Do ponto de vista qualitativo, o direito de reunião em locais públicos para manifestações populares denota um nível elevado de robustez democrática. Expor as mazelas sociais, denunciar as omissões das autoridades ou descalabros diversos são deveres de todo cidadão que deseje uma gestão eficiente, pautada na prevalência do interesse público. Por isso é comum que a população saia às ruas agitando bandeiras pelo fim da corrupção ou por melhorias na educação e na saúde. Nada mais natural e compreensível, principalmente se tratando de um país tão desigual como o Brasil. Até aí, nada alarmante.
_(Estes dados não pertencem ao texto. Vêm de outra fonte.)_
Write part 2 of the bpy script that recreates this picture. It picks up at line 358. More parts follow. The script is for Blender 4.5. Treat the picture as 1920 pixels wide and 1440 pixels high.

O que realmente chama a atenção é quando uma determinada parcela da população manifesta desejos nitidamente antidemocráticos e prejudiciais à estabilidade institucional do país. Convictos de que a soberania popular — que pauta o poder do povo para o povo — deveria proteger seus interesses mesquinhos, esse considerável nicho social cria um conceito próprio e deturpado de democracia, no qual os poderes seriam reunidos nas mãos de um ídolo salvador. Em consequência, há uma “demonização” de instituições como a Suprema Corte e o Congresso Nacional, tidos como inimigos da população. Por trás desse tipo de pensamento simplista e simplório, esconde-se uma sádica vontade de voltar aos tempos sombrios do regime militar.
Nada explica melhor esse naipe de movimento que a cegueira do fanatismo. Ao mirar em dias melhores e ao mesmo tempo desejar um ato institucional que as prive de suas próprias liberdades, as pessoas que assim pensam entram em um paradoxo automutilatório, no qual elas seriam as próprias vítimas dos malefícios provenientes da realização de seus desejos. A história, como se sabe, é cíclica nesse sentido, e na nossa não faltam períodos que deveriam funcionar como lições para jamais repeti-la. Por isso é fundamental ter a noção de que não existem soluções mágicas nem heróis redentores que vão (re)colocar o Brasil nos trilhos do triunfo. Acreditar nessa utopia é de uma ingenuidade limítrofe da infantilidade.
Nossa realidade às vezes parece mesmo um conto naturalista dos mais escabrosos. A princípio um pequeno grupo, indesejado em manifestações políticas, os que desejam um “autogolpe” hoje já não mais precisam se esconder. Caminham tranquilamente pelas ruas, ostentando faixas lamentáveis, causando sentimentos antagônicos de espanto, repúdio e pena. O AI-5 de 1968 marcou o período de chumbo da ditadura. A censura, o exílio, a tortura, a perda compulsória de mandatos e tantas outras atrocidades ocorreram justamente nesse período. Ao mesmo tempo, fechar o Congresso significaria eliminar as eleições diretas. Ter saudades dessa época é desconhecer a própria história, ignorar os próprios direitos e flertar com uma ditadura por puro revanchismo inconsequente.
No naturalismo presente no romance-tese “O Cortiço”, de Aluísio de Azevedo, há uma animalização dos personagens em contraposição a uma humanização do local de moradias. O cortiço seria um organismo dotado de vida, porque as pessoas ali se mostram desnudas em um realismo exacerbado que denota o que nelas há de pior. Os aspectos negativos são valorizados em uma perspectiva determinista bastante tormentosa. Ao se analisar a conjuntura de pedidos contidos nas faixas de algumas manifestações ocorridas no país, o sentimento é de se estar vivenciando exatamente uma experiência naturalista em tempo real, em uma realidade crua e desanimadora.
Ainda que existam problemas reais no Congresso e críticas merecidas ao STF, fechá-los não é uma solução democrática. Uma sociedade que se preze como pluralista deve se orientar, sim, pelos postulados da soberania popular, desde que suas vontades sejam em benefício de todos — e não em seu prejuízo. O direito à manifestação nas ruas, independente de suas pautas, é pilar de uma comunidade consciente. Porém entoar chavões enamorados de preceitos ditatoriais e que pretendam conceder poderes supremos a um ser falível é caminhar a passos largos para o retrocesso — se não para o abismo.
Não nos enganemos: uma democracia pode começar a desmoronar a partir da ressonância das opiniões de alguns lunáticos. E ficar atento a isso é, antes de tudo, uma defesa de nossa própria existência.